The company announced on July 9 that it was in talks with Germany’s Thyssenkrupp about a possible joint venture in Europe, even as it looks to sell its UK steel plants. That closely followed largest producer ArcelorMittal’s move to take control of Ilva, Europe’s top steel plant.

In the current environment, JSW Steel is not excited about acquisitions and would look to focus on consolidation in the domestic market and adding value to its products, Jindal said. The company will hold off capacity expansion for the next two years as it aims to reduce debt, he said.

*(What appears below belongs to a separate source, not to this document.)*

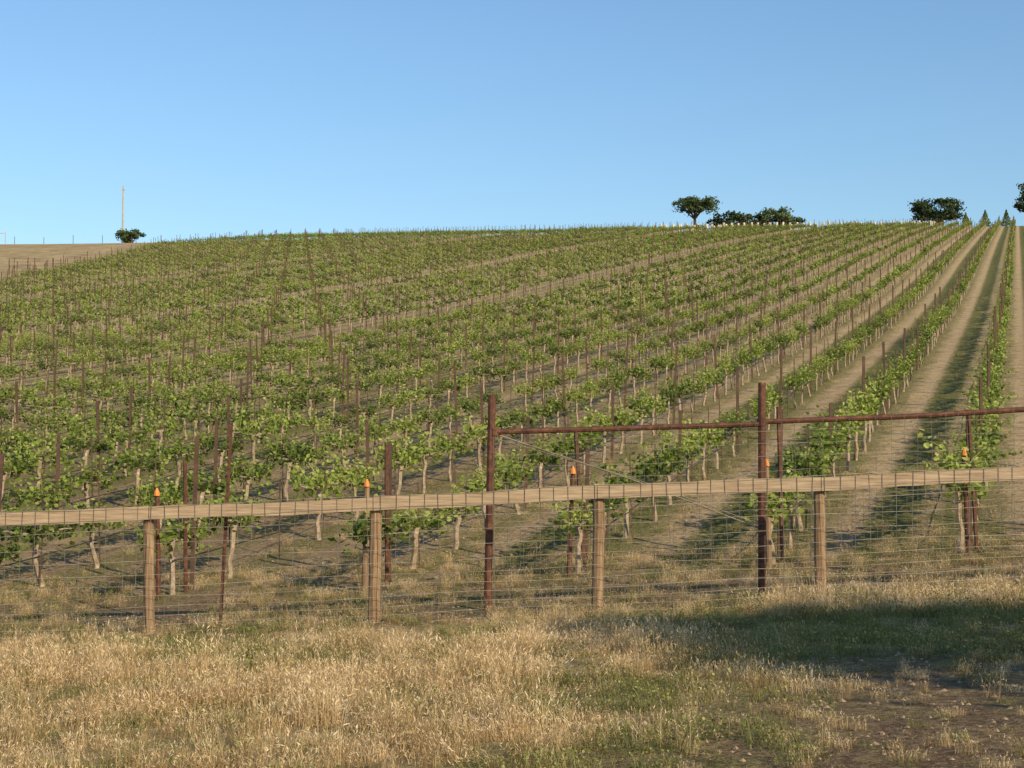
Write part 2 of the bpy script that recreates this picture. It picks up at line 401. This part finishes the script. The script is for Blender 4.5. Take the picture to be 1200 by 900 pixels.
# ------------------------------------------------------------ grass variants
def blade(V,F,T,root,az,L,lean,w,t0,head=False):
    d=Vector((math.cos(az),math.sin(az),0)); sd=Vector((-d.y,d.x,0)); k=len(V); n=3
    for i in range(n+1):
        f=i/n; c=root+d*(lean*L*f**1.7)+Vector((0,0,L*f*(1-.32*lean*f))); ww=w*(1-.75*f)
        for s in (-1,1): V.append(c+sd*s*ww/2); T.append(min(1,t0*(.55+.45*f)))
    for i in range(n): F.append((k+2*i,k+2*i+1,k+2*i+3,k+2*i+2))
    if head:
        for hh in range(2):
            e=c+Vector((R(-.006,.006),R(-.006,.006),-hh*.018)); k=len(V); hl=R(.022,.045); hw=R(.004,.007)
            dd=(d*R(.2,.7)+Vector((R(-.3,.3),R(-.3,.3),R(.1,1)))).normalized(); s2=dd.cross(rvec()).normalized()
            for p in (e,e+dd*hl*.45+s2*hw/2,e+dd*hl,e+dd*hl*.45-s2*hw/2): V.append(p); T.append(min(1,t0+.25+R(-.1,.1)))
            F.append((k,k+1,k+2,k+3))
c_dry=bpy.data.collections.new('dry_grass_tufts'); c_gr=bpy.data.collections.new('green_weed_tufts')
for vi in range(8):
    V=[];F=[];T=[]
    nb=(110,70,90,50)[vi%4]; hh=(.9,1.2,.65,1.5)[vi%4]
    for b in range(nb):
        a=R(0,6.28); r=(.2,.14,.22,.12)[vi%4]*math.sqrt(R(0,1)); rt=Vector((math.cos(a)*r,math.sin(a)*r,-.01))
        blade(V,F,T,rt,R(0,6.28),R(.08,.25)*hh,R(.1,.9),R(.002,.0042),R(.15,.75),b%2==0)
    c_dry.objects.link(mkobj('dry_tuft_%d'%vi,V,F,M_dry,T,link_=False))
for vi in range(4):
    V=[];F=[];T=[]
    for b in range(60):
        a=R(0,6.28); r=.19*math.sqrt(R(0,1)); rt=Vector((math.cos(a)*r,math.sin(a)*r,-.01))
        blade(V,F,T,rt,R(0,6.28),R(.05,.2),R(.3,1.2),R(.003,.007),R(.2,.9))
    for b in range(30):
        a=R(0,6.28); r=.19*math.sqrt(R(0,1)); leaf(V,F,T,Vector((math.cos(a)*r,math.sin(a)*r,R(.01,.13))),R(.012,.028),(rvec()+Vector((0,0,.8))).normalized(),R(.2,.8))
    c_gr.objects.link(mkobj('green_tuft_%d'%vi,V,F,M_green,T,link_=False))
ng_dry=make_gn(c_dry); ng_gr=make_gn(c_gr)
dp=[];gp=[]
def add(L,x,y,s,n): L.append(((x,y,Z(x,y)),(R(-.1,.1),R(-.1,.1),R(0,6.28)),(s,s,s*R(.7,1.2)),random.randrange(n)))
for _ in range(7400):
    x=R(-7.5,8); y=R(5.8,17.3)
    dirt=dirtm(x,y)
    shade=sstep(.8,2.2,x)*sstep(11.2,12.4,y)*(1-sstep(15.8,16.6,y))
    p=nz(x,y,.45,4)+.6*nz(x,y,1.5,8)
    low=sstep(-.02,.3,nz(x,y,.7,31)+.4*nz(x,y,2.2,33))
    if random.random()<low*.38: continue
    if random.random()<dirt*.93:
        if random.random()<.26: add(gp if random.random()<.4 else dp,x,y,R(.2,.5),4)
        continue
    gpr=.13+.6*sstep(.07,.34,p)+.6*shade+.14*low
    if random.random()<gpr:
        add(gp,x,y,R(.5,.95),4)
    else:
        s=R(.5,1.15)*(1+.5*nz(x,y,.8,6))*(1-.5*sstep(14.2,16.8,y))*(1-.45*shade)*(1-.5*dirt)*(1-.4*low)
        add(dp,x,y,s,8)
for _ in range(560):
    x=R(2.6,7.5); y=R(15.5,17.6); add(dp if random.random()<.55 else gp,x,y,R(.5,1.15),4)
for _ in range(3800):
    x=R(-9,10); y=R(17.3,22.5)
    p=nz(x,y,.6,11)
    if p>-.18+R(-.15,.15): add(gp if random.random()<.4+.5*p else dp,x,y,R(.2,.65),4)
for _ in range(11000):
    y=20+75*R(0,1)**1.3; x=R(-.36*y-2,.36*y+2)
    u=((x*CT-y*ST-V0)/SP); ln=math.floor(u); fr=u-ln
    w=nz(ln*7.3,0,1,1)*.5+.5
    if (fr<.18 or fr>.86 or (.42<fr<.62) or (u>-3 and fr>.40)) and random.random()<.35+.6*w+(.3 if u>-3 else 0) and nz(x,y,.3,3)>-.3:
        add(gp if random.random()<.65 else dp,x,y,R(.3,.75),4)
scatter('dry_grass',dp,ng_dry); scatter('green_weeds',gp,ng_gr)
V=[];F=[]
for _ in range(4200):
    q=random.random()
    if q<.35: x=R(0,8); y=R(6.5,12.5)
    elif q<.6: x=R(-9,9); y=R(17.5,21)
    else: y=R(21,42); x=R(-.36*y,.36*y)
    r=R(.005,.022)*R(.5,1.4)*(1.6 if y>21 else 1); z=Z(x,y); k=len(V)
    for p in ((0,0,r),(r,0,0),(0,r,0),(-r,0,0),(0,-r,0)): V.append((x+p[0]*R(.7,1.4),y+p[1]*R(.7,1.4),z+p[2]*R(.6,1)))
    F+=[(k,k+1,k+2),(k,k+2,k+3),(k,k+3,k+4),(k,k+4,k+1)]
mkobj('soil_clods',V,F,simple_mat('clod_soil',[(.3,(.18,.12,.07)),(.7,(.44,.30,.185))],20))
# ------------------------------------------------------------ trees
def tree(name,x,y,w,hgt,trunk_h,nclump,nleaf,lsz,mat,flat=.5,dx=0,seed=1,zoff=0,clr=.22,trr=.045):
    random.seed(seed); z0=Z(x,y)+zoff; B=Vector((x,y,z0))
    V=[];F=[]; T=[]
    cz=trunk_h+(hgt-trunk_h)*.45; rx=w/2; rzc=(hgt-trunk_h)*.55
    fork=B+Vector((dx*.3,0,trunk_h*.8)); tr=max(.12,hgt*trr)
    tube(V,F,[B-Vector((0,0,.5)),B+Vector((dx*.1,0,trunk_h*.4)),fork],[tr*1.25,tr*.95,tr*.85],9)
    cl=[]
    for i in range(nclump):
        a=R(0,6.283); rr=math.sqrt(R(.02,1))*.82; e=R(-.7,1)
        zz=e*math.sqrt(max(0.05,1-rr*rr))
        c=B+Vector((dx+math.cos(a)*rr*rx,math.sin(a)*rr*rx,cz+zz*rzc*.85)); cl.append((c,R(.6,1.35)*clr*w/2*1.15))
    for c,r in cl[::max(1,len(cl)//14)]:
        m=fork.lerp(c,.5)+Vector((R(-.1,.1)*w*.3,0,-.03*hgt)); tube(V,F,[fork,m,c],[tr*.5,tr*.28,tr*.08],5)
    o=mkobj(name,V,F,M_bark)
    V=[];F=[]
    for c,r in cl:
        ct=R(-.2,.25)
        for i in range(nleaf):
            d=rvec(); rr=r*R(.35,1.05); p=c+Vector((d.x*rr,d.y*rr,d.z*rr*flat))
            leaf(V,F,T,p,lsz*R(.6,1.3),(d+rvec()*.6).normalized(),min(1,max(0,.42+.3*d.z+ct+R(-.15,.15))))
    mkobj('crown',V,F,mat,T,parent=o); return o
yt=307
def X(px,y=yt): return (px-600)/1850*y
tree('oak_tree',X(816),yt,9.6,7.2,3.0,54,55,.36,M_oak,seed=3,clr=.22,flat=.55)
tree('oak_shrub',X(857),yt+3,8.5,3.8,.2,34,55,.40,M_oak,seed=4,clr=.26)
tree('oak_shrub',X(885),yt+6,7,3.5,.2,26,55,.40,M_oak_g,seed=5,clr=.28)
tree('oak_shrub',X(912),yt+2,9.5,4.7,.2,40,55,.40,M_oak_g,seed=6,clr=.25)
tree('oak_shrub',X(930),yt+2,6,2.9,.2,22,55,.40,M_oak,seed=16,clr=.28)
tree('oak_tree',X(1101),yt,11,6.2,.5,80,60,.38,M_oak,seed=8,clr=.23)
tree('oak_tree',X(1214),yt-4,9.5,9.8,2.2,70,60,.42,M_oak,seed=9,clr=.25)
tree('round_shrub',X(150),yt,6.0,2.9,.1,26,60,.35,M_oak,seed=10,clr=.32)
def conifer(px,h,sd):
    random.seed(sd); x=X(px,303); z=Z(x,303); V=[];F=[]
    tube(V,F,[(x,303,z-.3),(x,303,z+h*.8)],[.12,.03],6); o=mkobj('conifer_tree',V,F,M_bark); V=[];F=[];T=[]
    for i in range(700):
        f=R(0,1)**1.3; a=R(0,6.28); r=(1-f)*h*.40*R(.5,1.1)
        leaf(V,F,T,Vector((x+math.cos(a)*r,303+math.sin(a)*r,z+.2+f*h)),R(.15,.3),rvec(),R(.2,.8))
    mkobj('crown',V,F,M_leaf,T,parent=o)
conifer(1136,2.8,1); conifer(1159,3.2,2); conifer(1184,3.2,3)
tree('oak_tree',10.2,4.9,5.6,5.8,4.1,52,110,.15,M_oak,seed=21,clr=.34,trr=.03)
random.seed(99)
V=[];F=[]
for j in range(4):
    for i in range(44):
        x=26+i*1.2+R(-.2,.2)+j*.3; y=288.5+j*1.6
        if random.random()<.75: tube(V,F,[(x,y,Z(x,y)-.1),(x,y,Z(x,y)+R(.9,1.5))],.2,6)
mkobj('vine_grow_tubes',V,F,M_cream)
V=[];F=[]; x=X(140.5); z=Z(x,yt)
tube(V,F,[(x,yt,z-1),(x,yt,z+11.6)],[.22,.15],8)
o=mkobj('utility_pole',V,F,M_pole); V=[];F=[]
box(V,F,(x,yt-.25,z+10.6),(.8,.1,.12)); mkobj('crossarm',V,F,M_pole,parent=o)
V=[];F=[]
for i in range(15):
    x=-112+i*5.6; box(V,F,(x,300,Z(x,300)-.2),(.08,.08,R(1.4,1.9)))
mkobj('ranch_fence',V,F,M_stake)
V=[];F=[]
for x in (-100.8,-98.3): box(V,F,(x,304,Z(x,304)-.2),(.12,.12,2.6))
box(V,F,(-99.55,304,Z(-99.5,304)+2.12),(2.3,.1,.12)); mkobj('gate_frame',V,F,M_pole)
# ------------------------------------------------------------ light
el=math.radians(26); az=math.radians(142)
sv=Vector((math.sin(az)*math.cos(el),math.cos(az)*math.cos(el),math.sin(el)))
L=bpy.data.lights.new('sun','SUN'); L.energy=5.0; L.angle=math.radians(.5); L.color=(1,.87,.60)
lo=bpy.data.objects.new('sun',L); lo.rotation_euler=sv.to_track_quat('Z','Y').to_euler(); S.collection.objects.link(lo)
w=bpy.data.worlds.new('World'); S.world=w; w.use_nodes=True; t=w.node_tree
bg=t.nodes['Background']; sk=t.nodes.new('ShaderNodeTexSky'); sk.sky_type='NISHITA'; sk.sun_disc=False
sk.sun_elevation=el; sk.sun_rotation=az; sk.altitude=0; sk.air_density=1.35; sk.dust_density=.3; sk.ozone_density=6
t.links.new(sk.outputs[0],bg.inputs[0]); bg.inputs[1].default_value=.15
# ------------------------------------------------------------ camera
cd=bpy.data.cameras.new('camera'); cd.sensor_width=36; cd.lens=1850/1200*36; cd.clip_end=9000; cd.clip_start=.1
co=bpy.data.objects.new('camera',cd); co.location=(0,0,1.6); co.rotation_euler=(math.radians(90)+math.atan(110/1850),0,0)
S.collection.objects.link(co); S.camera=co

JSW Steel will be reporting earnings for the first fiscal quarter ended June 30 on Wednesday. An average of 13 analysts’  estimates compiled by Bloomberg is for a 7.4 billion-rupee ($110 million) profit for the period. The shares have rallied 61% this year after prices climbed following a slowdown in cheap imports from China and as an increase in the company’s capacity boosted volumes.

Import Taxes

“Every country in the world has been putting in anti-dumping duties and measures to protect them from China," Jindal said. India should impose anti-dumping taxes on imports before the floor-price regime expires next month or the domestic industry will suffer again, he said.

India raised import taxes, levied safeguard duties till 2018 and imposed floor prices on shipments to stem the inflow and help domestic players. Steel imports slid 31% to 1.8 million tons in the three months through June from a year earlier, after rising to a record 11.7 million tons in the financial year ended March 31, according to steel ministry data.

While production grew 3.8% to 24.5 million tons from a year ago, consumption was little changed at 19.9 million tons, it said.